--- BEGIN Collected data ---
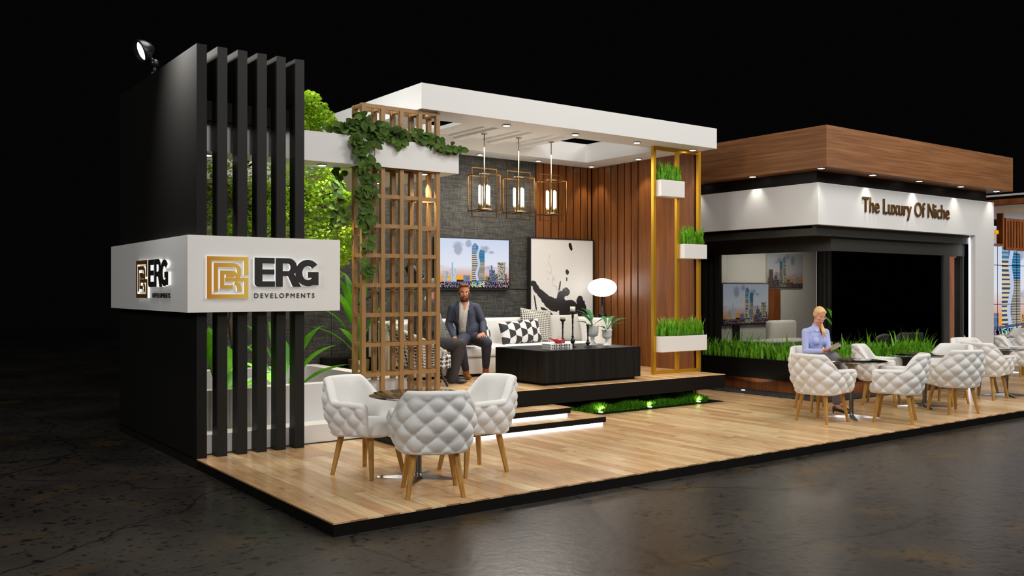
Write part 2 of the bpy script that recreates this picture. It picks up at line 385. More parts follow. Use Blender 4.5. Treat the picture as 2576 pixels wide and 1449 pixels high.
# raised deck and its two steps
dk = thing('raised_deck', 'raised wood deck with a thick black fascia carrying the lounge', 'platform', (0, 0, .205))
o = boxobj('plank_surface', (2.64, 7.805, 3.104, 6.09, .193, .2), 'planks', dk)
o = boxobj('black_fascia', (2.642, 7.80, 3.106, 6.09, 0, .1925), 'black_edge', dk)
boxobj('support', (2.7, 7.6, 3.9, 6.0, -.204, -.001), 'black_edge', dk)
def step(lab, x1, y0, y1, z):
    t = thing('step', lab, 'step', (0, 0, z))
    boxobj('tread', (1.9, x1, y0, y1, .093, .1), 'planks', t); boxobj('riser_board', (1.9, x1 - .002, y0 + .002, y1, .026, .0925), 'black_edge', t)
    boxobj('led_strip', (1.95, x1 - .03, y0 + .03, y0 + .045, .001, .024), 'led_white', t)
    boxobj('step_core', (1.95, x1 - .04, y0 + .05, y1, .0005, .0255), 'black_edge', t)
step('lower and wider of the two plank steps with a glowing strip, resting on the platform', 4.81, 2.43, 3.1, 0)
step('upper and narrower plank step with a glowing strip, under the deck edge', 4.51, 2.75, 3.1, .1)

# lawn bed with ground lights
b = boxobj('lawn_tray', (4.55, 7.77, 3.1, 3.9, .0005, .006), 'black_edge'); tag(b, 'flat black tray in the platform under the deck edge holding the grass', 'tray')

# ------------------------------------------------------------------ tower of fins
tw = thing('slatted_tower', 'tall black tower with six vertical fins at the left end of the stand', 'tower', (0, 3.06, 0))
boxobj('side_panel', (0, .1, 0, 3.035, -.1, 4.066), 'black_panel_shaded', tw)
for k in range(1, 6):
    m = MB(); x = .204 * k; m.box(x, x + .1, 0, .15, 0, 4.066); m.box(x, x + .1, .15, 2.9, 3.39, 4.066); m.build('fin', 'black_paint', tw)
boxobj('crossbeam', (.1, 1.12, .16, .5, 3.36, 3.55), 'black_edge', tw)
# flood lamp on top
fl = thing('floodlight', 'round black floodlight clamped on top of the black tower', 'lamp', (.05, 4.72, 4.0665))
m = MB(); m.tube([(0, 0, 0), (0, 0, .14)], .022, 12); m.box(-.05, .05, -.06, .06, 0, .03); m.tube([(0, 0, .12), W(378, 146, 10.3) - Vector((.05, 4.72, 4.0665))], .025, 10); m.ell((0, 0, .14), (.05, .05, .05)); m.build('bracket', 'black_metal', fl)
hd_ = W(364, 126, 10.3) - Vector((.05, 4.72, 4.0665)); RM = Matrix.Translation(hd_) @ Vector((-1.0, -.12, -.45)).to_track_quat('Z', 'Y').to_matrix().to_4x4()
m = MB(); m.lathe([(.02, -.11), (.06, -.085), (.11, -.02), (.13, .05), (.13, .07), (.12, .07), (.11, .02)], 32)
m.v = [tuple(RM @ Vector(p)) for p in m.v]; lh_ = m.build('lamp_head', 'black_metal', fl)
m = MB(); m.lathe([(.01, .025), (.105, .025), (.105, .03), (.01, .03)], 32); m.v = [tuple(RM @ Vector(p)) for p in m.v]; m.build('lens', 'lens_glow', lh_)

# ------------------------------------------------------------------ sign box
SX, SY = -.115, 2.97
sg = thing('sign_box', 'white box sign with gold emblem and black letters wrapped around the black tower', 'sign', (SX, SY, 1.44))
SZ0, SZ1 = 1.436, 2.186
sgb = MB(); sgb.box(0, 1.6, 0, .086, -.004, SZ1 - 1.44); sgb.box(0, .112, .086, 3.05, -.004, SZ1 - 1.44); sgb.build('box_body', 'white_gloss', sg)
def arc(cx, cz, rx, rz_, a0, a1, n=14):
    return [(cx + rx * math.cos(R(a0 + (a1 - a0) * i / n)), cz + rz_ * math.sin(R(a0 + (a1 - a0) * i / n))) for i in range(n + 1)]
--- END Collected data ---
Exercise instructions » Copy every line of the data word for word, omitting the images.

Output for this exercise »
Write part 2 of the bpy script that recreates this picture. It picks up at line 385. More parts follow. Use Blender 4.5. Treat the picture as 2576 pixels wide and 1449 pixels high.
# raised deck and its two steps
dk = thing('raised_deck', 'raised wood deck with a thick black fascia carrying the lounge', 'platform', (0, 0, .205))
o = boxobj('plank_surface', (2.64, 7.805, 3.104, 6.09, .193, .2), 'planks', dk)
o = boxobj('black_fascia', (2.642, 7.80, 3.106, 6.09, 0, .1925), 'black_edge', dk)
boxobj('support', (2.7, 7.6, 3.9, 6.0, -.204, -.001), 'black_edge', dk)
def step(lab, x1, y0, y1, z):
    t = thing('step', lab, 'step', (0, 0, z))
    boxobj('tread', (1.9, x1, y0, y1, .093, .1), 'planks', t); boxobj('riser_board', (1.9, x1 - .002, y0 + .002, y1, .026, .0925), 'black_edge', t)
    boxobj('led_strip', (1.95, x1 - .03, y0 + .03, y0 + .045, .001, .024), 'led_white', t)
    boxobj('step_core', (1.95, x1 - .04, y0 + .05, y1, .0005, .0255), 'black_edge', t)
step('lower and wider of the two plank steps with a glowing strip, resting on the platform', 4.81, 2.43, 3.1, 0)
step('upper and narrower plank step with a glowing strip, under the deck edge', 4.51, 2.75, 3.1, .1)

# lawn bed with ground lights
b = boxobj('lawn_tray', (4.55, 7.77, 3.1, 3.9, .0005, .006), 'black_edge'); tag(b, 'flat black tray in the platform under the deck edge holding the grass', 'tray')

# ------------------------------------------------------------------ tower of fins
tw = thing('slatted_tower', 'tall black tower with six vertical fins at the left end of the stand', 'tower', (0, 3.06, 0))
boxobj('side_panel', (0, .1, 0, 3.035, -.1, 4.066), 'black_panel_shaded', tw)
for k in range(1, 6):
    m = MB(); x = .204 * k; m.box(x, x + .1, 0, .15, 0, 4.066); m.box(x, x + .1, .15, 2.9, 3.39, 4.066); m.build('fin', 'black_paint', tw)
boxobj('crossbeam', (.1, 1.12, .16, .5, 3.36, 3.55), 'black_edge', tw)
# flood lamp on top
fl = thing('floodlight', 'round black floodlight clamped on top of the black tower', 'lamp', (.05, 4.72, 4.0665))
m = MB(); m.tube([(0, 0, 0), (0, 0, .14)], .022, 12); m.box(-.05, .05, -.06, .06, 0, .03); m.tube([(0, 0, .12), W(378, 146, 10.3) - Vector((.05, 4.72, 4.0665))], .025, 10); m.ell((0, 0, .14), (.05, .05, .05)); m.build('bracket', 'black_metal', fl)
hd_ = W(364, 126, 10.3) - Vector((.05, 4.72, 4.0665)); RM = Matrix.Translation(hd_) @ Vector((-1.0, -.12, -.45)).to_track_quat('Z', 'Y').to_matrix().to_4x4()
m = MB(); m.lathe([(.02, -.11), (.06, -.085), (.11, -.02), (.13, .05), (.13, .07), (.12, .07), (.11, .02)], 32)
m.v = [tuple(RM @ Vector(p)) for p in m.v]; lh_ = m.build('lamp_head', 'black_metal', fl)
m = MB(); m.lathe([(.01, .025), (.105, .025), (.105, .03), (.01, .03)], 32); m.v = [tuple(RM @ Vector(p)) for p in m.v]; m.build('lens', 'lens_glow', lh_)

# ------------------------------------------------------------------ sign box
SX, SY = -.115, 2.97
sg = thing('sign_box', 'white box sign with gold emblem and black letters wrapped around the black tower', 'sign', (SX, SY, 1.44))
SZ0, SZ1 = 1.436, 2.186
sgb = MB(); sgb.box(0, 1.6, 0, .086, -.004, SZ1 - 1.44); sgb.box(0, .112, .086, 3.05, -.004, SZ1 - 1.44); sgb.build('box_body', 'white_gloss', sg)
def arc(cx, cz, rx, rz_, a0, a1, n=14):
    return [(cx + rx * math.cos(R(a0 + (a1 - a0) * i / n)), cz + rz_ * math.sin(R(a0 + (a1 - a0) * i / n))) for i in range(n + 1)]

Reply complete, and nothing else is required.